In the entries below, count every line containing "This". Return the number and nothing else.

> **Stored rows**:
* * * *

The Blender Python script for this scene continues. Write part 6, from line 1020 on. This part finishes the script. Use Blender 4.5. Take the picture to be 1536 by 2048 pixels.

* * * *

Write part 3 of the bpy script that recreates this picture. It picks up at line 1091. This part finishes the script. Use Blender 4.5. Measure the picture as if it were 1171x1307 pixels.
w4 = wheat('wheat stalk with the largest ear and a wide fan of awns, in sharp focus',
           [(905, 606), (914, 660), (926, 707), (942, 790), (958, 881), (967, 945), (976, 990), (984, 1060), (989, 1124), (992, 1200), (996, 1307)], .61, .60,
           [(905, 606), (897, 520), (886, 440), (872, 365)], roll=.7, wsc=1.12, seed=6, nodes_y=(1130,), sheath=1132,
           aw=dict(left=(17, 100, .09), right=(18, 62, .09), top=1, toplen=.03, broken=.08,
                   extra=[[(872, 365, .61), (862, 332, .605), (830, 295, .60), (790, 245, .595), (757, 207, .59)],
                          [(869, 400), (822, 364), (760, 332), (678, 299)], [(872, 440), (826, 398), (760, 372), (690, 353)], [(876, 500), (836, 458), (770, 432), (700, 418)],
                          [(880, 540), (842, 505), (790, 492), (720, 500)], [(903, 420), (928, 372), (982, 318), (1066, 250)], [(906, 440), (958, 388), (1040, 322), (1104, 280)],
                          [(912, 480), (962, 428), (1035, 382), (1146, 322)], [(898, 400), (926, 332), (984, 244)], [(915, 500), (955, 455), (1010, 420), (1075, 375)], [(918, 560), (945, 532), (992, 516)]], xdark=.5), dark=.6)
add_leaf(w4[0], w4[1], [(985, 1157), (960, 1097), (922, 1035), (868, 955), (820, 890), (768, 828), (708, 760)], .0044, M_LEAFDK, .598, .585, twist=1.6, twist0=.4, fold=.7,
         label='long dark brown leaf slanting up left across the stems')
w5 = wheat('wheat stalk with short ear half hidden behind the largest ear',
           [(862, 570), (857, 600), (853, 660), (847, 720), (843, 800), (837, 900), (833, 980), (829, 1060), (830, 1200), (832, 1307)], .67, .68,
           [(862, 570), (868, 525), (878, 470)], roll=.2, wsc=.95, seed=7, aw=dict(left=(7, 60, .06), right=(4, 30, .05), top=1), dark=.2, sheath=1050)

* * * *

> **Exercise solution**:
2